Ruth Guimarães
A mais bela e a mais lírica das escolas que já conheci fica no bairro do Camburi, em São Sebastião, a meia encosta, justamente onde se inicia, escurona, selvagem, perfumosa, a mata nativa da Serra do Mar.
Quem a vê, pensa que é antiga. Não é. Já nasceu sem idade. É de agora, mas é de sempre. Guarda tal harmonia com a paisagem que é como se tivesse ali surgido, sempre e jamais, flor, casa do homem, ninho, fonte límpida, de água clara, cantante, de que a gente se abeira sem nunca perguntar de onde vem. É como se de repente, na falda do monte, ela houvesse nascido.
As outras escolas são bonitas, algumas muito lindas mesmo. A que é bela, natural, sem idade, é só essa.
As outras, os engenheiros traçaram com régua e compasso, os mestres pedreiros e os mestres canteiros as ergueram usando colher de aço, nível, cimento, fio de prumo.
Essa deslizou vagarenta da mãe natureza e se aninhou junto à serra, encostada às suas árvores.
As outras foram construídas por mão hábil de gente acostumada ao seu ofício. O pai delas estudou muito bem estudada a teoria do equilíbrio, dos quanta e das proporções.
Dessa, o pai foi algum caiçara, comedor de siri, à vontade nos matos e nas trilhas, conhecedor do seu mundo virente. Alisou as paredes com, quem sabe? uma plaina raspada com faquinha de quicé.
Teve mãe? Teve. Uma caiçara também, que carregou água límpida da mina brotada no morro, para fazer o barro. Teve mãe. A mulher que amassou o barro com os pés.
As outras tiveram iniciação de muita lordeza. Inauguração com banda de música, pedra fundamental, vigas de concreto, vergalhões de ferro, guarnições de aço inoxidável.
Essa é uma armação a pau a pique, de cana-fístula, de caixeta dos mangues, de bambu, de qualquer anônimo pau de flor. O resto é somente barro, esse mesmo barro de que nós todos viemos, por nosso pai Adão.
As outras são imponentes em suas retas agressivas, em sua imposição. Violentam, cinzentas, os azuis e os verdes, o dourado do sol, o esmaecido da noite enluarada, o chão onde estacam, instalando a sua novidade provisória nesse mundo tão de sempre.
Mas essa é uma continuação do homem. Daí a sua quente humanidade. Por isso descansa o olhar que a contempla. Ela, a incomparável.
Jamais eu me atreveria a perguntar onde fica a Escola do Camburi. Porque ela não fica nem sequer está. Ela é. É o fim do morro e o princípio da mata, como lá diz um poeta popular, letrista de canções e de sambas.
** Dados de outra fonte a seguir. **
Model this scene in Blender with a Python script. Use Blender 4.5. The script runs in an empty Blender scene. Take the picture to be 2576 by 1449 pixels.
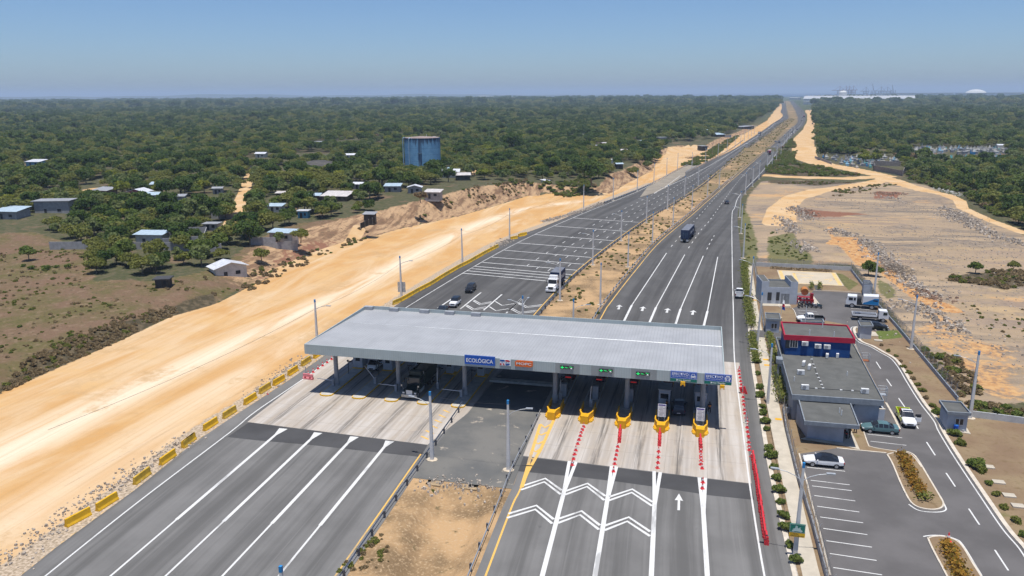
import bpy, bmesh, math, random
import numpy as np
from mathutils import Vector
from mathutils.geometry import tessellate_polygon
random.seed(7); RNG = np.random.default_rng(11)
SC = bpy.context.scene
COL = SC.collection
R = math.radians
PI = math.pi
# ---------------------------------------------------------------- camera model: pixel of the survey picture -> point on the ground
IW, IH, FPX, CAMH = 2576.0, 1449.0, 1980.0, 46.0
PITCH, ROLL, YAW = math.atan(490 / FPX), R(0.36), R(13.56)
def ray(x, y):
    u, v = x - IW / 2, y - IH / 2
    c, n = math.cos(ROLL), math.sin(ROLL)
    u, v = u * c - v * n, u * n + v * c
    fw = FPX * math.cos(PITCH) - v * math.sin(PITCH); up = -(FPX * math.sin(PITCH) + v * math.cos(PITCH))
    c, n = math.cos(YAW), math.sin(YAW)
    return u * c - fw * n, u * n + fw * c, up
def G(x, y, z=0.0):
    d = ray(x, y); t = (z - CAMH) / d[2]
    return Vector((d[0] * t, d[1] * t, z))
def K(ox, oy, s=2.5156):
    return lambda x, y: ((ox + x / s) / 1.59006, (oy + y / s) / 1.59006)
A1, A2, A3, A4 = K(0, 320), K(1024, 320), K(2048, 320), K(3072, 320)
B1, B2, B3, B4 = K(0, 860), K(1024, 860), K(2048, 860), K(3072, 860)
C2, C3, C4 = K(1024, 1300), K(2048, 1300), K(3072, 1300)
D1, D2, D3, D4 = K(0, 1728), K(1024, 1728), K(2048, 1728), K(3072, 1728)
E4 = K(2900, 1000, 3.22)
def px(k, *pts):
    return [k(*p) for p in pts]
def gp(pts, z=0.0):
    return [G(*p, z) for p in pts]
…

Ela é o fim de um caminho, mas os começos de um homem.
Encostada à rampa, com seu jeito suave, abre as portas para a vida, como uma flor desabrochada.
Quando, diante dela, a bandeira do Brasil tremula, e lá dentro vozes de criança gorjeiam hinos, ela pode murmurar, profundamente, verdadeiramente: “Aqui tem brasileiro, gente!”